I’ve mentioned Bishop John Robinson before in this Column. He found himself in all sorts of trouble after the publication of his ‘Honest to God’ (1963) in which he identified the growing gulf between traditional supernaturalism, in which our faith has been framed, and the commonsense approach of so many lay people for whom religious fairy tales are anathema. He was publicly reprimanded by Archbishop Ramsey. Let me mention his predecessor as Dean of Trinity, Cambridge, Harry Williams (see, eg, his ‘True to Experience’ (1984)). He resigned and became a Mirfield Father because of his gayness. His friend, Don Cupitt (see, eg, ‘Radical Theology’ (2006)), a former priest, ceased to be a communicant in 2008 and is now associated with the Sea of Faith Network.
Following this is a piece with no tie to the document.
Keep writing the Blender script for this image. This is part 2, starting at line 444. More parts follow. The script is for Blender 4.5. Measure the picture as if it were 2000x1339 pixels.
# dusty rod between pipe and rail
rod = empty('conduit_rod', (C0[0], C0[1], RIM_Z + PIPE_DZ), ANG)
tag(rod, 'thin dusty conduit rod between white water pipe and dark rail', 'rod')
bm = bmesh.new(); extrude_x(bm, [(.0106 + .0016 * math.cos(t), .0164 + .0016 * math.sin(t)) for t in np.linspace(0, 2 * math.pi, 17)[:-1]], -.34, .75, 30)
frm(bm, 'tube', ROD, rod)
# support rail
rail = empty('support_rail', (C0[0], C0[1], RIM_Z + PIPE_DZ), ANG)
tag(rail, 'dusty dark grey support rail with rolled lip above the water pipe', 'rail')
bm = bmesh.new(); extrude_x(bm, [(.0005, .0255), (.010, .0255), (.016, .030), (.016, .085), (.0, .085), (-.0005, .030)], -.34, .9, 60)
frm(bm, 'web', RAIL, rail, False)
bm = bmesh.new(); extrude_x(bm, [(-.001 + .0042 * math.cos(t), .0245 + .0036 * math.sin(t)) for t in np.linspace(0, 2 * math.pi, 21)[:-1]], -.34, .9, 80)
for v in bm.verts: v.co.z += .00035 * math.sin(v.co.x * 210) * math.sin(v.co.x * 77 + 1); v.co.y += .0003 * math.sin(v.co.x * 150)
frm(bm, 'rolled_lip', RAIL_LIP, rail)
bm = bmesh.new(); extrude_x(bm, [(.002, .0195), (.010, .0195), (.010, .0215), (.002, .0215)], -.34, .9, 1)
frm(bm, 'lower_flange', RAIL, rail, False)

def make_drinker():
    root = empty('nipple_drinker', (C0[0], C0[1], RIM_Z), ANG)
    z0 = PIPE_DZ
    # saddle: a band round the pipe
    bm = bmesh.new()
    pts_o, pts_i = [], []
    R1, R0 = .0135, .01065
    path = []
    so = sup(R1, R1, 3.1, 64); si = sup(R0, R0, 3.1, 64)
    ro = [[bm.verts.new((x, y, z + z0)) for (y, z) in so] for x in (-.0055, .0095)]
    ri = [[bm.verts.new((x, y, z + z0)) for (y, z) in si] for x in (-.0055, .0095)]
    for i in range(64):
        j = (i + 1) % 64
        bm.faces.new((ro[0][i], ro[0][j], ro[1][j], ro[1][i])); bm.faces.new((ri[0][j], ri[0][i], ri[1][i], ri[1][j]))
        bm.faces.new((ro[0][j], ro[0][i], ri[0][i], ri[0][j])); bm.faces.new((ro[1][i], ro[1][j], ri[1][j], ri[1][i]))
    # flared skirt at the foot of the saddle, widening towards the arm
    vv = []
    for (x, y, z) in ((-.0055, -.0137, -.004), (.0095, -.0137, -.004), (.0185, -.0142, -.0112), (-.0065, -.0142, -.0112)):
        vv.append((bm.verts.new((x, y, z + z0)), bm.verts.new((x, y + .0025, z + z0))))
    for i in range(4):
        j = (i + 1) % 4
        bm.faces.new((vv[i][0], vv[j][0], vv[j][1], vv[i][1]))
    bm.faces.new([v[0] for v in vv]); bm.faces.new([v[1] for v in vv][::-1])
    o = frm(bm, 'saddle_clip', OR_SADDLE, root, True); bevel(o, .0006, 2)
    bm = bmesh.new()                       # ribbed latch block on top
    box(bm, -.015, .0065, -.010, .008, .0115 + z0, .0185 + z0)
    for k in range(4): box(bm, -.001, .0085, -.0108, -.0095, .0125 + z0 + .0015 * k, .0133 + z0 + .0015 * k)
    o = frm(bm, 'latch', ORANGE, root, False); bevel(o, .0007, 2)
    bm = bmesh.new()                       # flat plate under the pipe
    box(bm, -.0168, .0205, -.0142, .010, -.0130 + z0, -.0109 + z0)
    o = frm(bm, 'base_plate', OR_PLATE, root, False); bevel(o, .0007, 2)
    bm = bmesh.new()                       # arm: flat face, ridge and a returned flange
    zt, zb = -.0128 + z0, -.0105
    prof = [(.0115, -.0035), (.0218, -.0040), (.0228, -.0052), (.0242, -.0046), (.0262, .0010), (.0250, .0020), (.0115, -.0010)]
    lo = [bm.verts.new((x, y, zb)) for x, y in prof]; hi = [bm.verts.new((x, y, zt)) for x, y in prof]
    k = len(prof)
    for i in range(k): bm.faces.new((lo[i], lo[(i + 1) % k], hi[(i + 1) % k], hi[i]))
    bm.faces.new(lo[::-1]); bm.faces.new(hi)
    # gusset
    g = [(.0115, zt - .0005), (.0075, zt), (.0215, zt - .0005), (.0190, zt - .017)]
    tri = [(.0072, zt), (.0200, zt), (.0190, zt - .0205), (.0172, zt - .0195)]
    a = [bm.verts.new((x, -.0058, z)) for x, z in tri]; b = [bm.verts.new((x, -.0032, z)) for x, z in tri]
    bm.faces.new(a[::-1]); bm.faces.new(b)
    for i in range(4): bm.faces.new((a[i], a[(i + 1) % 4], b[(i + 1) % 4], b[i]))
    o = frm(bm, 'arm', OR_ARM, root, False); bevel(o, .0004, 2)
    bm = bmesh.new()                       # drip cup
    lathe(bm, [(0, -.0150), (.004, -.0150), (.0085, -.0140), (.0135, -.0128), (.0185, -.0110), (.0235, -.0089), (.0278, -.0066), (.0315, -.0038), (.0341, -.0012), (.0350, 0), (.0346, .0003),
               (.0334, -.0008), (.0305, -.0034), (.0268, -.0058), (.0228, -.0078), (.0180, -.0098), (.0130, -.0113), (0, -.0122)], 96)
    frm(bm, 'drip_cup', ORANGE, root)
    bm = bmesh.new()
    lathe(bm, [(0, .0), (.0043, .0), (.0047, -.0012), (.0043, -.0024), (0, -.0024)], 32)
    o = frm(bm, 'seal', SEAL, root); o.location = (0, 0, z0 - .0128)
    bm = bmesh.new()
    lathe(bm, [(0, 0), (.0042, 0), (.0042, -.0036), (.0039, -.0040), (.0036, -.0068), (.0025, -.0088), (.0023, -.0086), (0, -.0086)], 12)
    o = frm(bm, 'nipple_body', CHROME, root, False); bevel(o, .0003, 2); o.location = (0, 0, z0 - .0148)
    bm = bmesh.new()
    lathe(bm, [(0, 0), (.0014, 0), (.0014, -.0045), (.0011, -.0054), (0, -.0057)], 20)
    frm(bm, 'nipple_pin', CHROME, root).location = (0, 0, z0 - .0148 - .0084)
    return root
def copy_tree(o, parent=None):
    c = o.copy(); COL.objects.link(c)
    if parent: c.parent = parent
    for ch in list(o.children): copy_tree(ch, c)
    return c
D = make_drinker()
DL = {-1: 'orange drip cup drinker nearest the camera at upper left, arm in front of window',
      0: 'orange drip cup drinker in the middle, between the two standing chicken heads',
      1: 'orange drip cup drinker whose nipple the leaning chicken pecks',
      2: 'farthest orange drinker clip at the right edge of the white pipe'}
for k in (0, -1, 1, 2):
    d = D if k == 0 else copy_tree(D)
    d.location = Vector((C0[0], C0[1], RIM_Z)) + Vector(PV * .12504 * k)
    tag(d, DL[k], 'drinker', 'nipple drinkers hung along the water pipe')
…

One last: Alan Watts, a doyen of ‘beat’ and ‘hippie’ culture, who left the priesthood and brought together, a little like de Mello, the thought of East and West and is particularly associated with Zen (see, eg, ‘In My Own Way’r (1972)).

 

Make of them as you will. In their different ways, they were rebels. In your disenchantment, what are you? Can any man ever have a complete understanding of the mystery of existence, do you think? In thinking about that, consider your own experiences, be kind to yourself – and wait.

Go safely then – until the next time.

 

Seminary exam question from the boundary: “Reverence for life is ultimately the only religion.” Discuss.